If Judex wasn’t one of the inspirations for the character’s debut, it’s quite the coincidence.

This all raises a question: If Judex was so important to the development of the superhero, why has he disappeared?

One reason may be that Judex is French. The superhero genre shifted quickly to the Anglophone world, and there it has mostly remained.

Gavaler also says that Judex may have simply been too generic to survive; even at the time there were other proto-superhero type films. Zorro was created in 1919 and his first film was an enormous hit a year later. Before that there was the American serial The Iron Claw, also released in 1916, which features a masked vigilante with an iron claw for one hand (naturally), an affectation that arguably makes him more superhero-like than Judex.

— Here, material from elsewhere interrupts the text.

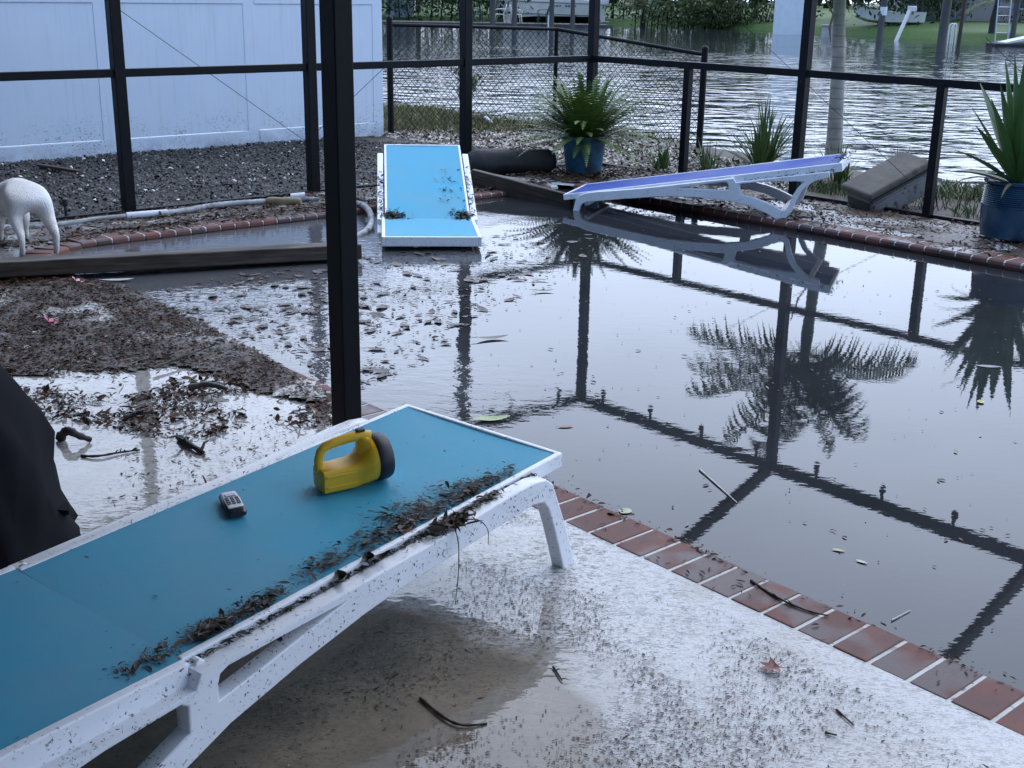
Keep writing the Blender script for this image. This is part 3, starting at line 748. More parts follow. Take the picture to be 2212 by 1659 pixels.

But Judex was actually filmed in 1914, and its release was delayed because of the advent of the first World War, so it technically got there first.

Still, more and more proto-superheroes followed, a parade of black-clad figures with duel identities, revenge motives and secret hideouts.

“In the ‘20s there are just dozens of characters like that, and even more in the 1930s,” Gavaler says. “Judex just got buried under similar narratives.”

When you have the Shadow and Superman and Batman and dozens of knock-offs, there isn’t much reason to revive a cloaked French guy who ran around for a little bit in the early 20th century. But given how prevalent superhero movies have become — each one bigger and louder and more spectacular (and featuring more characters) than the last — it’s worth noting that a hundred years ago, the superhero film didn’t start with a bang but with a quiet “bonjour”.